There's an
interesting article over at Nautilus about a new theory of black holes, or rather a theory in which there aren't black holes at all, but a phenomenon based on a bunch of quantum effects instead of relativistic ones.
...George Chapline, a physicist at the Lawrence Berkeley National Laboratory, doesn’t expect to see a black hole. He doesn’t believe they’re real. In 2005, he told Nature that “it’s a near certainty that black holes don’t exist” and—building on previous work he’d done with physics Nobel laureate Robert Laughlin—introduced an alternative model that he dubbed “dark energy stars.” Dark energy is a term physicists use to describe a peculiar kind of energy that appears to permeate the entire universe. It expands the fabric of spacetime itself, even as gravity attempts to bring objects closer together. Chapline believes that the immense energies in a collapsing star cause its protons and neutrons to decay into a gas of photons and other elementary particles, along with what he refers to as “droplets of vacuum energy.” These form a “condensed” phase of spacetime—much like a gas under enough pressure transitions to liquid—that has a much higher density of dark energy than the spacetime surrounding the star. This provides the pressure necessary to hold gravity at bay and prevent a singularity from forming. Without a singularity in spacetime, there is no black hole.
The theory is far from mainstream, but if supported by actual data, has the potential to upend a whole lot of astrophysics. But what caught my eye, or rather mind, when I read it was its similarity to a passage in a science fiction story from 1930:
"It is not matter at all, in the ordinary sense of the word. It is almost pure crystallized energy. You have, of course, noticed that it looks transparent, but that it is not. You cannot see into its substance a millionth of a micron—the illusion of transparency being purely a surface phenomenon, and peculiar to this one form of substance. I have told you that the ether is a fourth-order substance—this also is a fourth-order substance, but it is crystalline, whereas the ether is probably fluid and amorphous. You might call this faidon crystallized ether without being far wrong."
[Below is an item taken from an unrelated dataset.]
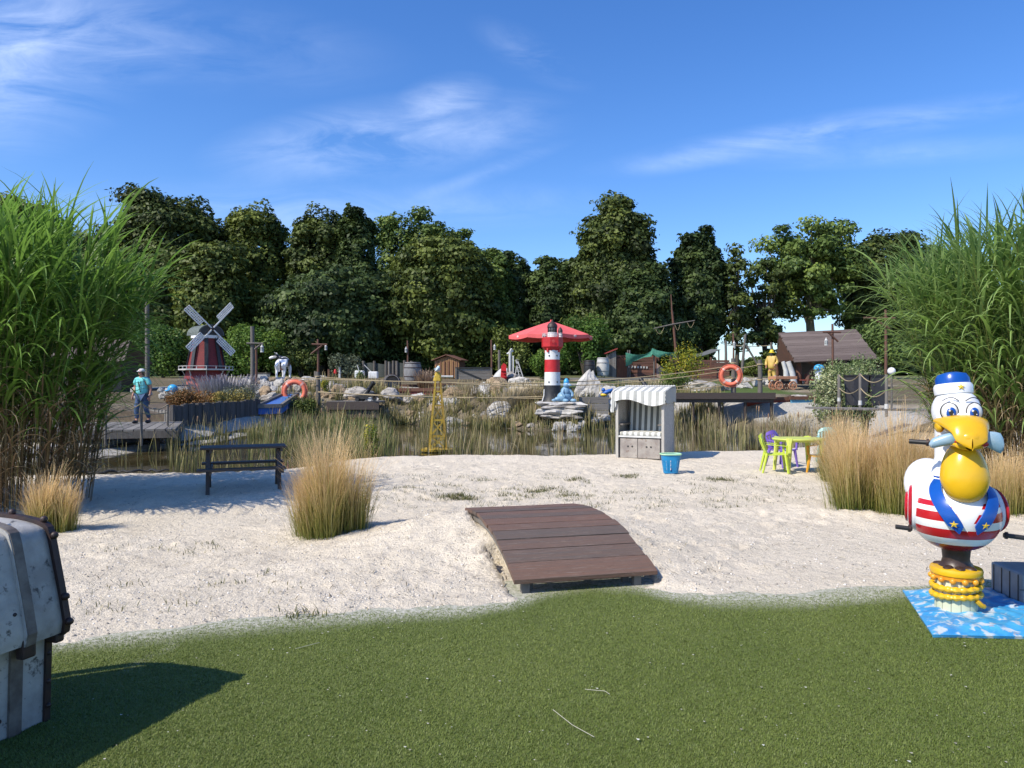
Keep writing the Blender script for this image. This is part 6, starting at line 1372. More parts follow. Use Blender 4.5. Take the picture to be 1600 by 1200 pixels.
# ---------------------------------------------------------------- small hut
D = 46; u = D/F; t = thing('small_hut', 'small tan board hut with a low reddish gable roof', 'hut', at(703, 591, D), R(-14)); W = 40*u
q = MB(); n = 13
for k in range(n):
    x = -W/2+(k+.5)*W/n; q.tint = random.random(); zt_ = (27+7*(1-abs(x)/(W/2)))*u; q.box((x, -.55, zt_/2), (W/n-.02, .05, zt_)); 
q.build('front_wall', M['tanwood'], t)
for s in (-1, 1): q = MB(); q.tint = .8; q.box((s*(W/2-.03), 0, 13.5*u), (.05, 1.08, 27*u)); q.build('side_wall', M['brownwood'], t)
q = MB(); q.tint = .6; q.box((0, .55, 13.5*u), (W, .05, 27*u)); q.build('back_wall', M['brownwood'], t)
for s in (-1, 1): q = MB(); q.tint = .2; a = math.atan2(8*u, W/2+.1); q.box((s*(W/4+.06), 0, 31.5*u+.02), (W/2/math.cos(a)+.22, 1.5, .05), rot=(0, s*a, 0)); q.build('roof', M['brownwood'], t)
for k in range(6): x = -W/2+(k+.5)*W/6; q = MB(); q.tint = 0; q.box((x, -.595, 13*u), (.05, .035, 26*u)); q.build('batten', M['brownwood'], t)
# grey board enclosure
t = thing('board_enclosure', 'low grey board enclosure with a diagonal brace right of the small hut', 'board wall', at(740, 593, 43), R(3)); u = 43/F
q = MB()
for k in range(4): q.tint = random.random(); q.box((0, 0, (2.3+4.3*k)*u), (57*u, .06, 4.1*u))
q.build('boards', M['greyplank'], t)
q = MB(); q.box((0, -.02, 18.3*u), (58*u, .16, 1.6*u)); q.bar((-24*u, -.06, 16*u), (12*u, -.06, 1*u), 1.8*u, .04, up=(0, 1, 0)); q.build('brace', M['black'], t)
for x in (-27.5, 27.5): q = MB(); q.box((x*u, -.05, 9*u), (2.5*u, .1, 18.5*u)); q.build('corner_post', M['greywood'], t)
t = thing('log', 'pale round log lying between the small hut and the board enclosure', 'log', at(684, 589.5, 41)); u = 41/F
q = MB(); q.tube([(-20*u, 0, 0), (0, 0, 1.2*u), (24*u, 0, 1*u)], 1.8*u, 10); q.build('trunk', M['offwhite'], t)
# red slide / chair in a boat
t = thing('red_chair', 'red chair with steps standing in a small white boat', 'chair', at(787, 592, 42)); u = 42/F
q = MB(); q.prism([(-5*u, 0), (5*u, 0), (4*u, 22*u), (0, 25*u), (-4*u, 20*u)], .05, .15); q.build('back', M['red'], t)
for k in range(3): q = MB(); q.rbox((0, -.08-.12*(2-k), (3+5*k)*u), (8.5*u, .26, 1.4*u), .01); q.build('step', M['red'], t)
t = thing('small_boat', 'small upturned white-grey boat bow behind the red chair', 'boat', at(781, 591, 43)); 
q = MB(); q.grid(lambda a, b_: ((-12+24*b_)*u, (-.5+1.0*a), (1+19*math.sin(math.pi*min(1, b_*1.15)*.5)*math.sin(math.pi*a)**.6*(1-.2*b_))*u), 14, 12, .03); q.build('hull', M['offwhite'], t)
q = MB(); q.box((4*u, -.6, -1*u), (34*u, .5, 6*u)); q.build('dark_trough', M['black'], t)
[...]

"But it should weigh tons, and it is hardly heavier than air—or no, wait a minute. Gravitation is also a fourth-order phenomenon, so it might not weigh anything at all—but it would have terrific mass—or would it, not having protons? Crystallized ether would displace fluid ether, so it might—I'll give up! It's too deep for me!" said Seaton.
"Its theory is abstruse, and I cannot explain it to you any more fully than I have, until after we have given you a knowledge of the fourth and fifth orders. Pure fourth-order material would be without weight and without mass; but these crystals as they are found are not absolutely pure. In crystallizing from the magma, they entrapped sufficient numbers of particles of the higher orders to give them the characteristics which you have observed. The impurities, however, are not sufficient in quantity to offer a point of attack to any ordinary reagent."
"But how could such material possibly be formed?"
"It could be formed only in some such gigantic cosmic body as this, our green system, formed incalculable ages ago, when all the mass comprising it existed as one colossal sun. Picture for yourself the condition in the center of that sun. It has attained the theoretical maximum of temperature—some seventy million of your centigrade degrees—the electrons have been stripped from the protons until the entire central core is one solid ball of neutronium and can be compressed no more without destruction of the protons themselves. Still the pressure increases. ..."
That's from
Skylark Three, by E. E. "Doc" Smith. All the details are different, of course, and people still referred to the stuff of empty space as the luminiferous ether instead of "space-time," but you get the idea.